17. Reputation is everything: I’m a firm believer that the work we do becomes a living testament of our lives. While work places might be temporary, reputations are permanent. Your character speaks before your cv ever does.

You are either producing results or pretending to be occupied. Only you know the severity of this truth in your own life – and only you can do something about it. Are people really sad to see you go or relieved that you’re not hanging around poisoning the atmosphere anymore? Slackers are not the ones that get head hunted.
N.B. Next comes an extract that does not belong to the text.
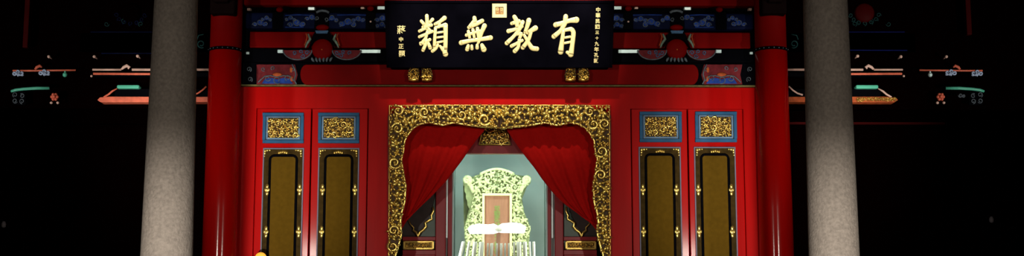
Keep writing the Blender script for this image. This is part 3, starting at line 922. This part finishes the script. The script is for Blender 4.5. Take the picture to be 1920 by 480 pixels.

18. Learn the lesson early: Life works in levels and layers (http://goo.gl/3qmfOO). You either learn the lesson the first time or you are doomed to repeat it at a different level. The wisdom you could have gained from the first opportunity to grow (dealing with conflict in the work place, learning how meet deadlines etc) can either be applied to new situations – or you will feel the pressure of a lack of growth in a particular area if it’s been ignored.

19. Good workers are hard to find:  I used to go to each new job feeling like I ‘owed’ the person who hired me. It took me a long time to realise that while you might start out as a novice, you eventually acquire skills and abilities that are a valuable resource.

Do your best. Show up every day and work like it’s your own company – but don’t make the mistake of feeling indebted to your job. It creates an unhealthy imbalance and it will take it’s toll on you.

20. Don’t let burnout sneak up on you: I did not realise how prone to burnout I’d become until I found myself unable to handle normal life without severe effort (http://bit.ly/2qnYbT2).

You will always face a tension between work-that-never-ends and a life that will one day. It is in our daily decisions that our destiny is shaped.

Commit yourself to lifelong learning. This means staying humble, begin hungry to growth and allowing your work to be imbued with meaning and value so that at the end of your work life (whether that’s going to be at 65 or 95) you can look back and say: I did a good job.